Monday, November 29, 2010

Article Assigned for 30th of Nov. Park Ji Young

South Korea warns North Korea against further provocation

President Lee Myung-bak says he feels he failed to protect citizens, as China seeks urgent talks on crisis in peninsula

South Korean president Lee Myung-bakSouth Korean President Lee Myung-bak makes a special statement regarding North Korea's attack on Yeonpyeong Island. Photograph: Yonhap/EPA

South Korea's president said early this morning he felt responsibility for failing to protect citizens from North Korea's shelling last week and warned the North against further provocations.

Lee Myung-bak described Tuesday's shelling of a tiny South Korean island, which killed four people, as an "inhumane crime".

As Lee spoke, a nuclear-powered US supercarrier and a South Korean destroyer held joint military exercises. The show of force came almost a week after the attack on Yeonpyeong Island killed four, including two civilians, and sent tensions soaring in the region.

China has called for a meeting of the six nations involved in the stalled North Korean denuclearisation talks.

South Korea and Japan gave a tepid response to the proposal today. Analysts believe negotiations are the most plausible outcome of the conflict, but predict it will take time for the parties to come to the table. The North Korean artillery attack was the most serious incident since the sinking of a warship by what was found to be a North Korean torpedo.

Media in Seoul reported today that the North had placed missiles on launch pads in the Yellow Sea, as the South and the US mounted a show of force with joint military drills in the area.

Beijing, which objected to the exercises, sought a return to diplomacy, with its nuclear envoy calling for an urgent meeting with the nuclear negotiators from North and South Korea, Japan, the US and Russia. Wu Dawei said it would not be a resumption of the six-party talks but might "help create the conditions" for them to restart.

Seoul said it would "carefully consider" China's suggestion, a remark read by many as in effect a rejection. President Lee Myung-bak's office said earlier that he had told a visiting Chinese delegation Beijing should contribute to peace in a "more objective and responsible" manner.

China, the North's main ally, has not criticised Pyongyang over Tuesday's attack, merely urging all those involved to show restraint. Critics say it should be pushing harder, given the North's dependence on Chinese food and energy.

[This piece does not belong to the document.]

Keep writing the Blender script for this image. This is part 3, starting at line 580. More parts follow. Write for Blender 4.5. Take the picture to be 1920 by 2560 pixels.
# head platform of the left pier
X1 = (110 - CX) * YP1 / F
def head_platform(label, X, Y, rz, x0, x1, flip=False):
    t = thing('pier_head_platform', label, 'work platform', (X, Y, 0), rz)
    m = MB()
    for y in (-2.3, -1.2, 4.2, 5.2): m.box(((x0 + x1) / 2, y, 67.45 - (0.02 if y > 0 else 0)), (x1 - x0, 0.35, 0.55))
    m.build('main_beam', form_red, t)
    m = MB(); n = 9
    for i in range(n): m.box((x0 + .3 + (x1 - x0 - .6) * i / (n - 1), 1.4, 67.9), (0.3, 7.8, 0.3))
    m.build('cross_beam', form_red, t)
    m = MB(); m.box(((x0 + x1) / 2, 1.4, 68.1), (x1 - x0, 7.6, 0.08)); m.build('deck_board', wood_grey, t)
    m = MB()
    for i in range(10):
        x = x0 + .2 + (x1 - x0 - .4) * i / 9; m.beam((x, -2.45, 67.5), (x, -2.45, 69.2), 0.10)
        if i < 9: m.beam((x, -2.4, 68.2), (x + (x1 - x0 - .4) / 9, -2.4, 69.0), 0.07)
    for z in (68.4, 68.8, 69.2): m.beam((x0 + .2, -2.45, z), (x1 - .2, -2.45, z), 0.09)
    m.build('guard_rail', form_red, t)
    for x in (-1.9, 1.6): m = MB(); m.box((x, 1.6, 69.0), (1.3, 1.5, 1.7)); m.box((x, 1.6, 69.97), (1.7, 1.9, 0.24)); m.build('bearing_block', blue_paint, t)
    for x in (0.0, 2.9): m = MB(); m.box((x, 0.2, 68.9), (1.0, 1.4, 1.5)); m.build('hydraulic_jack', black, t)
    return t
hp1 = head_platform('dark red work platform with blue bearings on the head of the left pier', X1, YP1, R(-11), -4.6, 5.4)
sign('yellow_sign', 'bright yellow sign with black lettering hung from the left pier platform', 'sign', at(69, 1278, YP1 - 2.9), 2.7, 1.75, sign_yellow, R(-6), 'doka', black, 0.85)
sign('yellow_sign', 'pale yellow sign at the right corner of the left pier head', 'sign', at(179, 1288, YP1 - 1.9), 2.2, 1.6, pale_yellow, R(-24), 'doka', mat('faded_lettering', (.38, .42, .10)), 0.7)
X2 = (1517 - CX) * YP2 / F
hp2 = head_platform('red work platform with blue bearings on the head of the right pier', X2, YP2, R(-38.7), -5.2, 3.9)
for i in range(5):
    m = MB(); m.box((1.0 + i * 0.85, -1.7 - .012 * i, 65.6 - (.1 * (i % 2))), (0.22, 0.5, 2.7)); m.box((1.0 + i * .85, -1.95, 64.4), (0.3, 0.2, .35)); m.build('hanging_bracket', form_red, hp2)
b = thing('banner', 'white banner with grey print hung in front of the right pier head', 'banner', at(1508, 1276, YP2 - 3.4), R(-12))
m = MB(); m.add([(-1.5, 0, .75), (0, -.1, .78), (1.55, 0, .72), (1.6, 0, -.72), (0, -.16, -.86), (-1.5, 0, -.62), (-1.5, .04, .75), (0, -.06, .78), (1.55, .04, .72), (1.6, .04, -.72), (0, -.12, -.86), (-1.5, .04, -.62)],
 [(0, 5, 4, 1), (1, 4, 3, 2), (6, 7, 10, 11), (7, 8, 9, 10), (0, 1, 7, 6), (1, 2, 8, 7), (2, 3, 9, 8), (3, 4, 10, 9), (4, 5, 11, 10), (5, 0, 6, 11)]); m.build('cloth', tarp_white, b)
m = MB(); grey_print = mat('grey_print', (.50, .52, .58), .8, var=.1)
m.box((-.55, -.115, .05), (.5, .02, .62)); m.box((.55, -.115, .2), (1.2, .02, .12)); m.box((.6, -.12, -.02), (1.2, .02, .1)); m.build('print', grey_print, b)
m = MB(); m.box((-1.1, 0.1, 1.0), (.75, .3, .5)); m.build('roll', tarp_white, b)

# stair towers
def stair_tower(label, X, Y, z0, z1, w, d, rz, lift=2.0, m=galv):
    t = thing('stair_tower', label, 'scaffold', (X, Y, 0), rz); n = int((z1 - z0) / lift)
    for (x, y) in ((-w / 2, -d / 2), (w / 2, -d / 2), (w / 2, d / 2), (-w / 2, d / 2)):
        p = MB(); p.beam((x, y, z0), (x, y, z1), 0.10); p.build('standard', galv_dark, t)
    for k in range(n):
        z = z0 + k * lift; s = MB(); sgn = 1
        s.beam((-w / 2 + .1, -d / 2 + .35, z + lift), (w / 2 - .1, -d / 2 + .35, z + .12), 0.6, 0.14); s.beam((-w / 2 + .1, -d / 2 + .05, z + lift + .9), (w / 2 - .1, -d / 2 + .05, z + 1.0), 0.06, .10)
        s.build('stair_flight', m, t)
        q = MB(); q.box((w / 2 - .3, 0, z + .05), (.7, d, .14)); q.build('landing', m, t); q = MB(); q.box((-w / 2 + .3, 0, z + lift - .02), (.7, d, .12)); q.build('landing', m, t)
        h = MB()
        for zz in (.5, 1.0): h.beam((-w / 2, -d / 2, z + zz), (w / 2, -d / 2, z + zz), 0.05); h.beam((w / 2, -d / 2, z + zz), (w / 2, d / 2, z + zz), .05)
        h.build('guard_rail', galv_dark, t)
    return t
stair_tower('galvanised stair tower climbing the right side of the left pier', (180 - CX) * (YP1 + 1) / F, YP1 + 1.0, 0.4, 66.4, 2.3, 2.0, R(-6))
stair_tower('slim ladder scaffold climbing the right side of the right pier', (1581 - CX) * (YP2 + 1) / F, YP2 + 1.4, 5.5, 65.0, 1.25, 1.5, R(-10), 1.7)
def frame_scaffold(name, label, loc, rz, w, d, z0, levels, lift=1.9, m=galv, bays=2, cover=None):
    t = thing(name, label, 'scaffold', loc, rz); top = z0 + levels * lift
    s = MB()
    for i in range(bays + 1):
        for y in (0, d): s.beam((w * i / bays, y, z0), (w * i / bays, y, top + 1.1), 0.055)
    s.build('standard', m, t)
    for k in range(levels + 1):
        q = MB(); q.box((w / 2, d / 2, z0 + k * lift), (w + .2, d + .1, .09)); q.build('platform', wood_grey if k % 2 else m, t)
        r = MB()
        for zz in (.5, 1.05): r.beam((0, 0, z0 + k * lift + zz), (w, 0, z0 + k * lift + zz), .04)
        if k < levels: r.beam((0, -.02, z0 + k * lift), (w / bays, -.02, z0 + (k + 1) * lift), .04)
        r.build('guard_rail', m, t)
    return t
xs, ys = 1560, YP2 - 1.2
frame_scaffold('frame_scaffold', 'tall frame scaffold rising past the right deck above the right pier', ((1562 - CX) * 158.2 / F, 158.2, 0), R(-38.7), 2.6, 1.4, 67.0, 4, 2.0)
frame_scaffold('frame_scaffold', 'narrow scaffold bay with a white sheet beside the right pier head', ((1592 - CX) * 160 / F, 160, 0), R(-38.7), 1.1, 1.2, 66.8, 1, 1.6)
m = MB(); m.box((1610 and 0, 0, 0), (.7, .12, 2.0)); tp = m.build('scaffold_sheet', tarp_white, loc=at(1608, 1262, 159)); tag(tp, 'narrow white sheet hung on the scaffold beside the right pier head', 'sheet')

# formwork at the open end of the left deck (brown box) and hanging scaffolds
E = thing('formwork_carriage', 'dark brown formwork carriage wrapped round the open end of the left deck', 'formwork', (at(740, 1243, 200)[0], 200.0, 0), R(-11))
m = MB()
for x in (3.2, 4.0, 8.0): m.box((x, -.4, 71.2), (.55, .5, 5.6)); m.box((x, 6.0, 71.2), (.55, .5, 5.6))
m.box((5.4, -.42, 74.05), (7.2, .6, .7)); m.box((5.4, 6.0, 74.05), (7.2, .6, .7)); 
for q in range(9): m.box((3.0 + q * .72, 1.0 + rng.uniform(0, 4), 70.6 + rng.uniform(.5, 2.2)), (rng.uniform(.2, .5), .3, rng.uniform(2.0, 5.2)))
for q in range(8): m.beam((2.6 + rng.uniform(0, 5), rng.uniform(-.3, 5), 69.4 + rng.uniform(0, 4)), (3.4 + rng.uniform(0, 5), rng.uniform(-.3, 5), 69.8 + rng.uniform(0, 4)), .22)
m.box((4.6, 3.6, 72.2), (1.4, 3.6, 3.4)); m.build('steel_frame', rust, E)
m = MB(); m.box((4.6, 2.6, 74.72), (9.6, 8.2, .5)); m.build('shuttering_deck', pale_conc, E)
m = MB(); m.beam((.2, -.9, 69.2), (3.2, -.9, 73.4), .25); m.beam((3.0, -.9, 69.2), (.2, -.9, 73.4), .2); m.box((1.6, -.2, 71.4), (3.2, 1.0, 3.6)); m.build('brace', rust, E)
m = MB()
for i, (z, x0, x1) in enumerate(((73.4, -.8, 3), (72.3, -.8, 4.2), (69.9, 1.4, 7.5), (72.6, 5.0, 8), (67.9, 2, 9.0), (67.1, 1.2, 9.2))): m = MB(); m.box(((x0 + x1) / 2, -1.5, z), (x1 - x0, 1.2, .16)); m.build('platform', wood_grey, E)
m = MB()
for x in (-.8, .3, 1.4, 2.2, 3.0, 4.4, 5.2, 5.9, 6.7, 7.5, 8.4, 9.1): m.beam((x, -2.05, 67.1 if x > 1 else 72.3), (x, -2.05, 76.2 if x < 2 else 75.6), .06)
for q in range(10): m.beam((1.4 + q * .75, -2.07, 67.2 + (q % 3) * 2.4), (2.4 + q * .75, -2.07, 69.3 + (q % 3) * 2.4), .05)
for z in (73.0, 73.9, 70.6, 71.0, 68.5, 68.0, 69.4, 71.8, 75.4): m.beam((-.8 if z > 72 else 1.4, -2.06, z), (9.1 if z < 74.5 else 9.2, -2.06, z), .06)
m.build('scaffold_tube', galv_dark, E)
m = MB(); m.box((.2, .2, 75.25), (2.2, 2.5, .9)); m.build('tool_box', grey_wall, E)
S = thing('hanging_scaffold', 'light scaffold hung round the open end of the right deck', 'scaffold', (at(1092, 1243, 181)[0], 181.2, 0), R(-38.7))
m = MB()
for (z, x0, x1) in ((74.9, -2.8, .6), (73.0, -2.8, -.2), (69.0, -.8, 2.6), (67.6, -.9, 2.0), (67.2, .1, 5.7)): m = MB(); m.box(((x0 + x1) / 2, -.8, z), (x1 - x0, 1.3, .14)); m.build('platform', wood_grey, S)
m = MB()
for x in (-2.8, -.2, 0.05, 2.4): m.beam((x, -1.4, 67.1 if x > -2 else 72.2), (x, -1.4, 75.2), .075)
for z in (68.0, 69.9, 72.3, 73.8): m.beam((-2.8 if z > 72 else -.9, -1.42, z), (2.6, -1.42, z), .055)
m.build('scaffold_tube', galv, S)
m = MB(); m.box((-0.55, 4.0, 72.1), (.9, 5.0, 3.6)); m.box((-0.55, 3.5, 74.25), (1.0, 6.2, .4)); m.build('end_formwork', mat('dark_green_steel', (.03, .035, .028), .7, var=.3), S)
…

"I can see why China is doing this: 'We don't want war; we don't want to put pressure on North Korea'," said James Hoare, former British chargé d'affaires in Pyongyang. "It would be a good thing if they did start talking, but I think it will take a little bit more time before anything will happen.

"I suspect in the end it won't quite blow over, but it will calm down and the two sides will find some formula to back away from the immediate confrontation."

Andrei Lankov, an expert on the region at Kookmin University in Seoul, believed the six-party talks would resume "sooner or later" but suggested they were largely irrelevant to the current crisis, because the real question was whether and when South Korea and the US would provide more aid to the North. "This is a protection racket – you pay the local toughs, and if you don't your windows are going to be broken," he said.

Relations on the peninsula deteriorated sharply when Lee took office in 2008 and cut off free-flowing aid to the North. But Tuesday's attack marked a new level of hostility. The North said that civilian deaths "if true … [are] very regrettable", but blamed the South for using its citizens as human shields. It also accused the US of setting up Tuesday's incident to justify today's drills.

The drills are the largest of their kind yet, according to the South's Yonhap news agency, involving an aircraft carrier carrying 75 planes and at least four other warships. But US military officials said the training was routine and no live-fire exercises were planned. According to South Korean media they are taking place far south of the disputed maritime border.

Pyongyang's National Peace Committee said in a statement that the manoeuvres were creating "a state of ultra-emergency". It also renewed its threat of "merciless counter-military strikes", although it often makes similar warnings ahead of such exercises.

Yonhap said North Korea had moved surface-to-surface missiles to frontline areas, but military and government officials said they could not comment.

"It is impossible to confirm the report as it is classified as a military secret," one told Reuters.

An unidentified government source also told Yonhap that the North had deployed surface-to-air missiles along its western coastline, apparently targeting fighting jets near the disputed Yellow Sea border.

Yesterday, South Korea's marine commander vowed "thousand-fold" revenge if the North attacked again.

Earlier today the South Korean government ordered journalists to leave Yeonpyeong for safety reasons, but bad weather forced it to abort an attempted evacuation, leaving about 400 people there.